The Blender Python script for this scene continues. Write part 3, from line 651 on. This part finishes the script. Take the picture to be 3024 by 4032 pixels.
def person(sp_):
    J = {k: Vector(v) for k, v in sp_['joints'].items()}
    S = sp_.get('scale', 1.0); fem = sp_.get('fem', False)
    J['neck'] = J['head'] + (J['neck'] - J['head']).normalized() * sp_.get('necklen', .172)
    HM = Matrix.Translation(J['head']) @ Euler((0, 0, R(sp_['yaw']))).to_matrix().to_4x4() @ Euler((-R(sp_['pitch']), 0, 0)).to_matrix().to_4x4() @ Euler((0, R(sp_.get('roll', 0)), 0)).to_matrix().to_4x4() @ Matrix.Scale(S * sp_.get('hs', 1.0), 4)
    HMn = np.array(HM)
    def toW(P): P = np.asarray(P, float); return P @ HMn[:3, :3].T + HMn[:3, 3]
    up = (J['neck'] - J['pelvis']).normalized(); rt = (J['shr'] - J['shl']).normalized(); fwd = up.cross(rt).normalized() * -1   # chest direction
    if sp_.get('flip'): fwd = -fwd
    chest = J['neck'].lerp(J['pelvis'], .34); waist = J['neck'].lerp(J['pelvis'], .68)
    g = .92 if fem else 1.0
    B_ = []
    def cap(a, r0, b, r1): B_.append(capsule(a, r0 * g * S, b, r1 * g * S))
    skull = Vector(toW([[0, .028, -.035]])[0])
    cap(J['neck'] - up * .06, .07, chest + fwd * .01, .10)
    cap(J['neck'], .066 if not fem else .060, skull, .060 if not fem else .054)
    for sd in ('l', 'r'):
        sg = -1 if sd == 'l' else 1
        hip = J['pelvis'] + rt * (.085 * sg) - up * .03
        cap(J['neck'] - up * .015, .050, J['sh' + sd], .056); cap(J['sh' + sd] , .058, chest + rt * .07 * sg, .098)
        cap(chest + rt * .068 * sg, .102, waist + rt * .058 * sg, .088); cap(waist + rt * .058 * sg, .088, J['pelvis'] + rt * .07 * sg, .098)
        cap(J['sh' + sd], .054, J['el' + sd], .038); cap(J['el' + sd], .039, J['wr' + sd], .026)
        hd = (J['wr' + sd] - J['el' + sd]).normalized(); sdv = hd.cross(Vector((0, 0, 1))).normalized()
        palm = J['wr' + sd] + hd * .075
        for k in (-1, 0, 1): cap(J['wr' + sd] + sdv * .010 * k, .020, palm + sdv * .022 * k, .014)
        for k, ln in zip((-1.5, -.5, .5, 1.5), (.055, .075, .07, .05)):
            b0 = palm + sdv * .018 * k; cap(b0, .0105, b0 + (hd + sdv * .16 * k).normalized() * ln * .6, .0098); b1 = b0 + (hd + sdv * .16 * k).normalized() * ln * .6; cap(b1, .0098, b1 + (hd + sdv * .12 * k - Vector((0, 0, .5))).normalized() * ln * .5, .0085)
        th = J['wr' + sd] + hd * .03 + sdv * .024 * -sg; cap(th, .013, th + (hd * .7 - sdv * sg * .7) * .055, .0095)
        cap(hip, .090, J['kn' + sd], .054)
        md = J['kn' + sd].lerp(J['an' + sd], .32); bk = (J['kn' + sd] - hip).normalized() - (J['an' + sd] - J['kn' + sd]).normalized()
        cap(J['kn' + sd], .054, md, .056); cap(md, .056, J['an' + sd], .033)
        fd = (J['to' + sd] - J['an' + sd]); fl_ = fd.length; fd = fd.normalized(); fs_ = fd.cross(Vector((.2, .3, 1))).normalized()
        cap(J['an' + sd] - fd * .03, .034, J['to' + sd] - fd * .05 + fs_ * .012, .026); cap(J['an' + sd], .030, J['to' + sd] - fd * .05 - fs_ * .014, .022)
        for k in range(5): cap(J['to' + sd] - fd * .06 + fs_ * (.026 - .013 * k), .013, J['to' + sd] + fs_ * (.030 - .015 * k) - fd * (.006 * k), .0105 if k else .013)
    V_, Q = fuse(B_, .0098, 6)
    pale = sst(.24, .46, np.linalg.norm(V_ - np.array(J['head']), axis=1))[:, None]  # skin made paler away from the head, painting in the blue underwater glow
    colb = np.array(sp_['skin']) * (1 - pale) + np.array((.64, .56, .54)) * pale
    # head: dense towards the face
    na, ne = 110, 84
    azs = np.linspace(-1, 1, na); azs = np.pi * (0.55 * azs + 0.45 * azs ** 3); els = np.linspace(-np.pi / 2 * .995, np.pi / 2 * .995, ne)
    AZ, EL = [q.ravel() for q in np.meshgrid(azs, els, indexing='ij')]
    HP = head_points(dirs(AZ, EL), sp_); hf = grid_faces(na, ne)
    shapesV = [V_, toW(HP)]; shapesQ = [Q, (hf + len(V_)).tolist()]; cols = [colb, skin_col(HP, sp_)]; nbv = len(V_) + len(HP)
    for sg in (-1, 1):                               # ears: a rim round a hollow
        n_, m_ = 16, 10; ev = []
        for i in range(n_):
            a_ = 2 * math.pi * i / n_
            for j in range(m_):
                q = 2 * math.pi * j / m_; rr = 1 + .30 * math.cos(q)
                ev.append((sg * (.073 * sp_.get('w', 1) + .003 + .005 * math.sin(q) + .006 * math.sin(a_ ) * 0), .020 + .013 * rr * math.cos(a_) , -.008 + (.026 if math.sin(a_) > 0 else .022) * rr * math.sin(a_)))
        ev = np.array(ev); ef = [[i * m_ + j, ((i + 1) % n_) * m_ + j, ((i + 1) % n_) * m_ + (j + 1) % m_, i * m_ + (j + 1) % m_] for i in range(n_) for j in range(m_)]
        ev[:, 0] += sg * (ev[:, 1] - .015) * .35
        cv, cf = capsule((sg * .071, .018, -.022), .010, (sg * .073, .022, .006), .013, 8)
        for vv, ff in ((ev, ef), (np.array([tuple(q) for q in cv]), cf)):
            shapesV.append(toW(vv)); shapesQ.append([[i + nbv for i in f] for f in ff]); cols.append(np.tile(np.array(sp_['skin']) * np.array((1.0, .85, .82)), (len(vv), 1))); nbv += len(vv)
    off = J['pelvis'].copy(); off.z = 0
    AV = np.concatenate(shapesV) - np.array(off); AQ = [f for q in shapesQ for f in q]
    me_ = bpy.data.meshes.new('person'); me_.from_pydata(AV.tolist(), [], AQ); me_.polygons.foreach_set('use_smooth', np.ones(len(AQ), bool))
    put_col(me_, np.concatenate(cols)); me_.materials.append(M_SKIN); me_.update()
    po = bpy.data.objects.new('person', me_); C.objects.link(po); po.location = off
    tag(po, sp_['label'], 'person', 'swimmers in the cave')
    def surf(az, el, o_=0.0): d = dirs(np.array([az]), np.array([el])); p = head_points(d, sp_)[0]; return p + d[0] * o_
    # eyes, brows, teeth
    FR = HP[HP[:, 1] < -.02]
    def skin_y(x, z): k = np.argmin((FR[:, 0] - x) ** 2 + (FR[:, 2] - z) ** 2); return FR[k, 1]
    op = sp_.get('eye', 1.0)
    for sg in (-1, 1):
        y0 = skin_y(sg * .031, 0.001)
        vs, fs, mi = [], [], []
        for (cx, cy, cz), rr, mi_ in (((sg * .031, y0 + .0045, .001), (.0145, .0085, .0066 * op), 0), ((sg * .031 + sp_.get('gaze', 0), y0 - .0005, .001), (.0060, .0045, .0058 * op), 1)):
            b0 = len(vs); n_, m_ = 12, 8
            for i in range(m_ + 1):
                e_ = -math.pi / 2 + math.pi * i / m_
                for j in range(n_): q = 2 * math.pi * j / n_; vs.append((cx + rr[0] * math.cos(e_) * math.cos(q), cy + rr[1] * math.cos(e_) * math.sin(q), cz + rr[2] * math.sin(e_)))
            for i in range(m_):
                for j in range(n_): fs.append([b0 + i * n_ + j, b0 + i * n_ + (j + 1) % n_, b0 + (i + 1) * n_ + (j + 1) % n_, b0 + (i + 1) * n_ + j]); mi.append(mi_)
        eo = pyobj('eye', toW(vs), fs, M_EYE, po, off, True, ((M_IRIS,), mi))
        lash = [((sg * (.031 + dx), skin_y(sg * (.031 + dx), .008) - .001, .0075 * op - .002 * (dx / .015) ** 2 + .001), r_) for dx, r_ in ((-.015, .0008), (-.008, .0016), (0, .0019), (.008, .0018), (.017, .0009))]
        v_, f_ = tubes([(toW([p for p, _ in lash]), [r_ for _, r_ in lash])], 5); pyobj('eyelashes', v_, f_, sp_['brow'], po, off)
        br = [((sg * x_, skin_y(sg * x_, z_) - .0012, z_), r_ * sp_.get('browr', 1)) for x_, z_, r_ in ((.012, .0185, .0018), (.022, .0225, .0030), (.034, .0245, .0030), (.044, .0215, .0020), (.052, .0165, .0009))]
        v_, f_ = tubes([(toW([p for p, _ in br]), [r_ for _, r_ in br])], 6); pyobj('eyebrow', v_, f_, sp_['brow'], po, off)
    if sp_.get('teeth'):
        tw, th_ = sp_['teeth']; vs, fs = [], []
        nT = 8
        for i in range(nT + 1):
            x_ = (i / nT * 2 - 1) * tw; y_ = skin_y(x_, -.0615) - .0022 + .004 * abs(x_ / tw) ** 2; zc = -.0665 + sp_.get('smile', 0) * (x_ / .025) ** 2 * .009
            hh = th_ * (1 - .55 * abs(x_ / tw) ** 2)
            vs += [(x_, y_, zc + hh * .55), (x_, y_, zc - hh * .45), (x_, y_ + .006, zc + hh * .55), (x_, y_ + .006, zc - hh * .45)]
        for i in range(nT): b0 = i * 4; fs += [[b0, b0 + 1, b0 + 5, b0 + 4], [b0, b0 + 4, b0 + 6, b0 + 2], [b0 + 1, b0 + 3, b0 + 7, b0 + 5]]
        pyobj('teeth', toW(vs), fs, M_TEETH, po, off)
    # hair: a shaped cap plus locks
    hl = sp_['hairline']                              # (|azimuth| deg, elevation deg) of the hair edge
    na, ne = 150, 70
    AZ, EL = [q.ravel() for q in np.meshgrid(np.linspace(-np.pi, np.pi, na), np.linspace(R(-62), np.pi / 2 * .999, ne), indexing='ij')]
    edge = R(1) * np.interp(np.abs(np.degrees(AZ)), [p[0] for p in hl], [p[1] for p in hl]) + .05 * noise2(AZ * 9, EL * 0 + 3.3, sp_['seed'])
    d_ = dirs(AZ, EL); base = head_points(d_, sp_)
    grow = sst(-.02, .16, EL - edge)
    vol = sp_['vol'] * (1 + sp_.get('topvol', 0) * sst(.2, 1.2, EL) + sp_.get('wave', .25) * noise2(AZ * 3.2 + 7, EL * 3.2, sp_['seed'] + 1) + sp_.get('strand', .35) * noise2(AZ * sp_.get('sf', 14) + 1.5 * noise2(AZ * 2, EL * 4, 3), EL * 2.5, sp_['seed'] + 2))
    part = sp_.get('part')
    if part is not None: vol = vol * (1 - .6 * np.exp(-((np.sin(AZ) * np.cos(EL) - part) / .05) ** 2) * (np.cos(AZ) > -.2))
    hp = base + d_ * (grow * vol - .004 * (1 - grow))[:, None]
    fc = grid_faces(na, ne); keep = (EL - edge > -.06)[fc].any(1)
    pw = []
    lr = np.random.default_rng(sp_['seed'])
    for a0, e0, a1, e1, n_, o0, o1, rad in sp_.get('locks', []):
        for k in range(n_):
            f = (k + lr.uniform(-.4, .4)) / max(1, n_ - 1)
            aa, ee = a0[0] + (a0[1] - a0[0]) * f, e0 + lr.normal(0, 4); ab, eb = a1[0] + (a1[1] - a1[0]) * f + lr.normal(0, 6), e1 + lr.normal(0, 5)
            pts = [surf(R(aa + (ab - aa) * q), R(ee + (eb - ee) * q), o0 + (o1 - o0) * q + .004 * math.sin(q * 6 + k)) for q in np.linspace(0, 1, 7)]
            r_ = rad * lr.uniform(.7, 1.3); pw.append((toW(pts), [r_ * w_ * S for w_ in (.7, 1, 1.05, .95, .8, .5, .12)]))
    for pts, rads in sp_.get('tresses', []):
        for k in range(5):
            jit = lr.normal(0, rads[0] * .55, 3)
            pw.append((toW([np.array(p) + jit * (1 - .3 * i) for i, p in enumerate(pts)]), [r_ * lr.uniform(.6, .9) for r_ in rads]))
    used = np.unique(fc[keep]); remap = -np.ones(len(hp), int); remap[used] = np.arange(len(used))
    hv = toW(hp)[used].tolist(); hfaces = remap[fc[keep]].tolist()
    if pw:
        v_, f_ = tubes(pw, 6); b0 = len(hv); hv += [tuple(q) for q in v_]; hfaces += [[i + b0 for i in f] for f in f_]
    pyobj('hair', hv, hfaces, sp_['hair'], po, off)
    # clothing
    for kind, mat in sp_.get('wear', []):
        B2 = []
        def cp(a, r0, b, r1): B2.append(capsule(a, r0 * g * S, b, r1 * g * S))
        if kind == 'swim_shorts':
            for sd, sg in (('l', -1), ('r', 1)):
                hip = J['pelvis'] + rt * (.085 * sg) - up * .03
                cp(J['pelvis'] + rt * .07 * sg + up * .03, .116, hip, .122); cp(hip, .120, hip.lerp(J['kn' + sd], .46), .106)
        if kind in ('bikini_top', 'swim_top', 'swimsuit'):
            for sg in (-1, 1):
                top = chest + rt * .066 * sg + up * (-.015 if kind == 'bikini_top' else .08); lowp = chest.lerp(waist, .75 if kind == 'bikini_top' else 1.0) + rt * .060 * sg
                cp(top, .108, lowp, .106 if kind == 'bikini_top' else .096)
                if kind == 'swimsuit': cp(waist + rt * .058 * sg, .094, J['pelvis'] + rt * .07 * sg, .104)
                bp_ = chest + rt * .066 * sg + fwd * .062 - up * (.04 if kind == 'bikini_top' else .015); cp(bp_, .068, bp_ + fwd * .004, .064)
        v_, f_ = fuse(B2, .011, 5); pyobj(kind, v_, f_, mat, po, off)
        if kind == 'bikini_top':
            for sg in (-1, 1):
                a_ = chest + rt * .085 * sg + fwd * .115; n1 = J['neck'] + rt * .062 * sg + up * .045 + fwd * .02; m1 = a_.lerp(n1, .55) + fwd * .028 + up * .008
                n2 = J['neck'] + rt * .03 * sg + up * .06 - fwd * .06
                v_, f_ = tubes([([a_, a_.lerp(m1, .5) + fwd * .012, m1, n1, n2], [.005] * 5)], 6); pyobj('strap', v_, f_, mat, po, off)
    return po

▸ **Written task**
Look back at the data above. Transcribe exactly the lines starting at the line that contains "pale = sst(.24, .46, np.linalg.norm(V_" and ending at the line that contains "HP = head_points(dirs(AZ, EL), sp_);".

▸ **Complete response**
    pale = sst(.24, .46, np.linalg.norm(V_ - np.array(J['head']), axis=1))[:, None]  # skin made paler away from the head, painting in the blue underwater glow
    colb = np.array(sp_['skin']) * (1 - pale) + np.array((.64, .56, .54)) * pale
    # head: dense towards the face
    na, ne = 110, 84
    azs = np.linspace(-1, 1, na); azs = np.pi * (0.55 * azs + 0.45 * azs ** 3); els = np.linspace(-np.pi / 2 * .995, np.pi / 2 * .995, ne)
    AZ, EL = [q.ravel() for q in np.meshgrid(azs, els, indexing='ij')]
    HP = head_points(dirs(AZ, EL), sp_); hf = grid_faces(na, ne)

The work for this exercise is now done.